§ **STATED EXERCISE**:
Reproduce the data below in full and exclude every picture.

╭─ RAW DATA

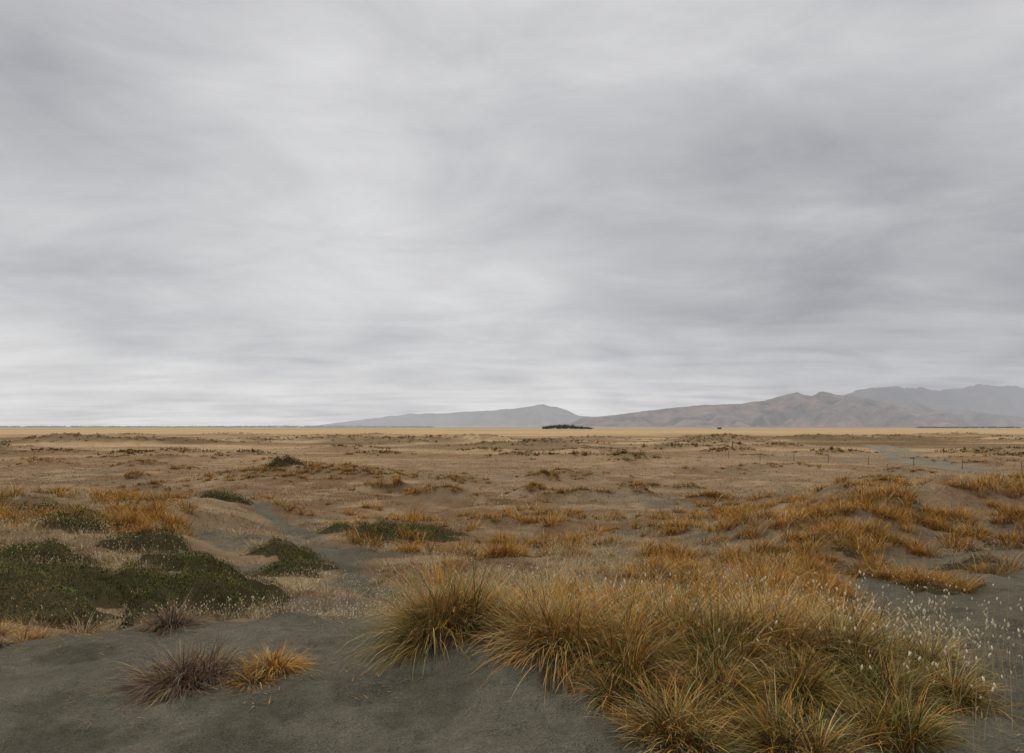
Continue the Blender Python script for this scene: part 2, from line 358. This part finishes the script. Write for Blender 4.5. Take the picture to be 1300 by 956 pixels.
def stubble(name,n,d0,d1,h,bl,wf):
    x,y=scat(n,d0,d1,-.9,.95)
    k=(rng.random(n)>sandmask(x,y)*.97)&(y>7.2)&(fbm(x*.6,y*.6,151,3)>.38);x=x[k];y=y[k]
    n_=len(x);c=groundcol(x,y)
    j=.06*np.repeat(y,bl)/15
    x=np.repeat(x,bl)+rng.normal(0,1,n_*bl)*j;y2=np.repeat(y,bl)+rng.normal(0,1,n_*bl)*j
    c=np.repeat(c,bl,0);n_=len(x)
    m=rng.random((n_,1));c=c*(.6+.75*m);c=np.clip(c+(np.array([.50,.35,.18])-c)*(rng.random((n_,1))<.2)*.6,0,.8)
    root=np.stack([x,y2,H(x,y2)-.01],1)
    emit(name,[blades(root,rng.random(n_)*6.283,.2+.9*rng.random(n_),.8*rng.random(n_),h*(.4+rng.random(n_)),wf*np.maximum(1,y2/8)*(.6+.8*rng.random(n_)),c*.78,np.clip(c*1.12,0,.8),2)])
stubble('dry_grass',32000,7.2,45,.12,4,.0045)
stubble('dry_grass_plain',45000,35,320,.17,3,.006)
print('grass',time.time()-T0)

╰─

§ **SOLUTION TO THE EXERCISE**:
Continue the Blender Python script for this scene: part 2, from line 358. This part finishes the script. Write for Blender 4.5. Take the picture to be 1300 by 956 pixels.
def stubble(name,n,d0,d1,h,bl,wf):
    x,y=scat(n,d0,d1,-.9,.95)
    k=(rng.random(n)>sandmask(x,y)*.97)&(y>7.2)&(fbm(x*.6,y*.6,151,3)>.38);x=x[k];y=y[k]
    n_=len(x);c=groundcol(x,y)
    j=.06*np.repeat(y,bl)/15
    x=np.repeat(x,bl)+rng.normal(0,1,n_*bl)*j;y2=np.repeat(y,bl)+rng.normal(0,1,n_*bl)*j
    c=np.repeat(c,bl,0);n_=len(x)
    m=rng.random((n_,1));c=c*(.6+.75*m);c=np.clip(c+(np.array([.50,.35,.18])-c)*(rng.random((n_,1))<.2)*.6,0,.8)
    root=np.stack([x,y2,H(x,y2)-.01],1)
    emit(name,[blades(root,rng.random(n_)*6.283,.2+.9*rng.random(n_),.8*rng.random(n_),h*(.4+rng.random(n_)),wf*np.maximum(1,y2/8)*(.6+.8*rng.random(n_)),c*.78,np.clip(c*1.12,0,.8),2)])
stubble('dry_grass',32000,7.2,45,.12,4,.0045)
stubble('dry_grass_plain',45000,35,320,.17,3,.006)
print('grass',time.time()-T0)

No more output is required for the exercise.